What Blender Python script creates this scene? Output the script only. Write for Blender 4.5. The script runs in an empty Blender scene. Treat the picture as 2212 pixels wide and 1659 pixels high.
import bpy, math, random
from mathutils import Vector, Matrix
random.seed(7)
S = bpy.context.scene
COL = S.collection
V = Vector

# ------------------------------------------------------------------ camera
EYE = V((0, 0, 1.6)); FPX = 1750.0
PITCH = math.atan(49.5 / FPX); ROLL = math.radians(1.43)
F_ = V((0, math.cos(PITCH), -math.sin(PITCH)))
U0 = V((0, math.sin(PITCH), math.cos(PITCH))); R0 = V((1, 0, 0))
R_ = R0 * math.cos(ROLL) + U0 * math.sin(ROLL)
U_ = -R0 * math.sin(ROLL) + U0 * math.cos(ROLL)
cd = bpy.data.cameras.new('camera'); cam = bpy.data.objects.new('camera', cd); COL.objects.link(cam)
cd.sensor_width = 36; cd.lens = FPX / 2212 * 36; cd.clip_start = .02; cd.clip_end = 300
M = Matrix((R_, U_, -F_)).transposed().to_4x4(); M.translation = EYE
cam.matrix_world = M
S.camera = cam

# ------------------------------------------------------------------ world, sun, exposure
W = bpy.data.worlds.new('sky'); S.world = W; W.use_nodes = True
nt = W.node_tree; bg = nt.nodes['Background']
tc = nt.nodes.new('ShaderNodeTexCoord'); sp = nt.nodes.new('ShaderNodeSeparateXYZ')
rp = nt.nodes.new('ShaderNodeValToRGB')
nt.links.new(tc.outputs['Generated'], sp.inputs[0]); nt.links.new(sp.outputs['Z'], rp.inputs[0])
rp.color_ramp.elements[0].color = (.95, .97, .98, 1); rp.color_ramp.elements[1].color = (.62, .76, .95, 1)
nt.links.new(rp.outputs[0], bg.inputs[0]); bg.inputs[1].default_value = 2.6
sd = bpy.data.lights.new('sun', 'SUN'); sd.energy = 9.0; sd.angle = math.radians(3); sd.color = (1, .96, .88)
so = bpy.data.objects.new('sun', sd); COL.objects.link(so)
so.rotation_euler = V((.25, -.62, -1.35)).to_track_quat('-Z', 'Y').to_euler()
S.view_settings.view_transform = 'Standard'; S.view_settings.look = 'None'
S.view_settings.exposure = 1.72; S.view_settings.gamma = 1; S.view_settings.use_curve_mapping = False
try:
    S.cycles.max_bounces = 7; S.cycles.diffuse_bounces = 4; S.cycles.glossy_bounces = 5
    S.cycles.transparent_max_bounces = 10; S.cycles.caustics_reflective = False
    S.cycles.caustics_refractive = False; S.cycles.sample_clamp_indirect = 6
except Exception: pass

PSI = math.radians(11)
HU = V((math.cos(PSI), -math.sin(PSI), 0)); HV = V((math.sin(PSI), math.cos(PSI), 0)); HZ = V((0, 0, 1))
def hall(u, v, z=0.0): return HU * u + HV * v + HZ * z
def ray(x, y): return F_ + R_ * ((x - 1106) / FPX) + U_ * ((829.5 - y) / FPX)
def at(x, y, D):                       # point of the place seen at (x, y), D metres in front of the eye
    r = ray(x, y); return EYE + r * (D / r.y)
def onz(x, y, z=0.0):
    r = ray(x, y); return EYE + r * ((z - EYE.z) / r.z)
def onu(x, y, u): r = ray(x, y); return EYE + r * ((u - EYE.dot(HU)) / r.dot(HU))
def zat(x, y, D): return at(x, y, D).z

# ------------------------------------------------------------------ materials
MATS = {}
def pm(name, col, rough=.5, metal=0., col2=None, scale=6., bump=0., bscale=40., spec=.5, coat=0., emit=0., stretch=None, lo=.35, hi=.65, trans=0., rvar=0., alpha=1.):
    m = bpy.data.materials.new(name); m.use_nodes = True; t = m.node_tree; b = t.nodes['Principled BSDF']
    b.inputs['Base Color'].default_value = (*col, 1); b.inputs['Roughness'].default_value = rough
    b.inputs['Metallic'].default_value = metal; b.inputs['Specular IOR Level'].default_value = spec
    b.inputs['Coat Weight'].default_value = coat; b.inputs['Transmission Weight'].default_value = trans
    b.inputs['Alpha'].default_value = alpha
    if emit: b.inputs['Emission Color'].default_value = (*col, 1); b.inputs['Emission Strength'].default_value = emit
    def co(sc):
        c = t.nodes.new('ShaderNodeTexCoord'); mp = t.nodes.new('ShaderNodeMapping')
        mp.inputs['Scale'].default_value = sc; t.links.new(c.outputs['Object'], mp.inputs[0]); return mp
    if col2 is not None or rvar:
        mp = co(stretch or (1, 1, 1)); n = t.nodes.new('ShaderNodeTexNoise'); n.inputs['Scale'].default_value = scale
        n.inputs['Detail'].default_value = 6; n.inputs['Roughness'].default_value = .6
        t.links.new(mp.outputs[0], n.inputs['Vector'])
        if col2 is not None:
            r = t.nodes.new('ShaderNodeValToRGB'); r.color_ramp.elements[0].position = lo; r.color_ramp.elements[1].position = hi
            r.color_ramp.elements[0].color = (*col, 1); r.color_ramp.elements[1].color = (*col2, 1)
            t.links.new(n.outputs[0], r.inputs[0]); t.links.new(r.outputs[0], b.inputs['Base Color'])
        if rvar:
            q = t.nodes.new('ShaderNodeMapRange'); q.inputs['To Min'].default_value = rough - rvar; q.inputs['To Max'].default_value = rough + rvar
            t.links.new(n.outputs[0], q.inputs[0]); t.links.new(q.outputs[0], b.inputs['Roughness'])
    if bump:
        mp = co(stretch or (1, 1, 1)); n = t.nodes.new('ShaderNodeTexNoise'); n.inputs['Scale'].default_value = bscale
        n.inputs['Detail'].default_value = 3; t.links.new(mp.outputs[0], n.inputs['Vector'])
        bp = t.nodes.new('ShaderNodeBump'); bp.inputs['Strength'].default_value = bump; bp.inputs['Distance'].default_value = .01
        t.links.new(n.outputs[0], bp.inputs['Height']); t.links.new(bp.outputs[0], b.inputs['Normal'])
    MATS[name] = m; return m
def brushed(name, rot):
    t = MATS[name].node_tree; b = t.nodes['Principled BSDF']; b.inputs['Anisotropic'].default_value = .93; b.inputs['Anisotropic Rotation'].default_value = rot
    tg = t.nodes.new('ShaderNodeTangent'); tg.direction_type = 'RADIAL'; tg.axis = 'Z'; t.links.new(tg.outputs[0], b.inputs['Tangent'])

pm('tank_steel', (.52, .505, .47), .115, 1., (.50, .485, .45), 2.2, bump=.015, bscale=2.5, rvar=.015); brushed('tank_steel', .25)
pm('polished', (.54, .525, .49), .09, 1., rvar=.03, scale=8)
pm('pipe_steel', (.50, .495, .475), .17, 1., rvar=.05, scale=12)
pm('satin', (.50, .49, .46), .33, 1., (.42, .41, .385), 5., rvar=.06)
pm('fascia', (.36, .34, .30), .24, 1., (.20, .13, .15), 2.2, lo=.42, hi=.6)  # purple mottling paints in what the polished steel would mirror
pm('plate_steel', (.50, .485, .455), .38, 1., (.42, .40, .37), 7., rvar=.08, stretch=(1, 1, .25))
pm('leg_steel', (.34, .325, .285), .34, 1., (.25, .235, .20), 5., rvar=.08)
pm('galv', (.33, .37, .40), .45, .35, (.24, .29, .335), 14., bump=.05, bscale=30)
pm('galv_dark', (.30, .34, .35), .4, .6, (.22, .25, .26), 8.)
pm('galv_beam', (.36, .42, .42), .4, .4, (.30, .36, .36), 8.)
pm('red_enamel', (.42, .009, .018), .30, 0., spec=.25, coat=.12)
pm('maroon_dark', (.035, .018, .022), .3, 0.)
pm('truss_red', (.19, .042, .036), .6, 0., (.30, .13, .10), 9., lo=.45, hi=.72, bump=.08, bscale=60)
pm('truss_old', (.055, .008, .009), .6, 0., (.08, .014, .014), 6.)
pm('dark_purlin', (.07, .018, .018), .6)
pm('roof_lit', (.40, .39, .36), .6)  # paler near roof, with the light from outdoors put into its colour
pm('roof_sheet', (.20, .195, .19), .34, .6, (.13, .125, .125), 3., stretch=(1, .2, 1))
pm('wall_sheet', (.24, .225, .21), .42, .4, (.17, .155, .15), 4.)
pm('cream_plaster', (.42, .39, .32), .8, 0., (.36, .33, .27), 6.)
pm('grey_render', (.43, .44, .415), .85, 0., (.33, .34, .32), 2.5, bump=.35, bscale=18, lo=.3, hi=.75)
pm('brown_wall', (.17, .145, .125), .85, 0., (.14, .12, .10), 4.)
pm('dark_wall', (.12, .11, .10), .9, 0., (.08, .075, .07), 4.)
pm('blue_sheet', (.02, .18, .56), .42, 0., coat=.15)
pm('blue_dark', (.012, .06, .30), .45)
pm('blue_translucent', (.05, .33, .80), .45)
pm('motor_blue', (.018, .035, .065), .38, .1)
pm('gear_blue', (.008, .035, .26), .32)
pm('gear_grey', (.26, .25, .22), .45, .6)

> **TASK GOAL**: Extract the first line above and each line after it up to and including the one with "S.camera = cam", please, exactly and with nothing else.

> **COMPLETE ANSWER**:
What Blender Python script creates this scene? Output the script only. Write for Blender 4.5. The script runs in an empty Blender scene. Treat the picture as 2212 pixels wide and 1659 pixels high.
import bpy, math, random
from mathutils import Vector, Matrix
random.seed(7)
S = bpy.context.scene
COL = S.collection
V = Vector

# ------------------------------------------------------------------ camera
EYE = V((0, 0, 1.6)); FPX = 1750.0
PITCH = math.atan(49.5 / FPX); ROLL = math.radians(1.43)
F_ = V((0, math.cos(PITCH), -math.sin(PITCH)))
U0 = V((0, math.sin(PITCH), math.cos(PITCH))); R0 = V((1, 0, 0))
R_ = R0 * math.cos(ROLL) + U0 * math.sin(ROLL)
U_ = -R0 * math.sin(ROLL) + U0 * math.cos(ROLL)
cd = bpy.data.cameras.new('camera'); cam = bpy.data.objects.new('camera', cd); COL.objects.link(cam)
cd.sensor_width = 36; cd.lens = FPX / 2212 * 36; cd.clip_start = .02; cd.clip_end = 300
M = Matrix((R_, U_, -F_)).transposed().to_4x4(); M.translation = EYE
cam.matrix_world = M
S.camera = cam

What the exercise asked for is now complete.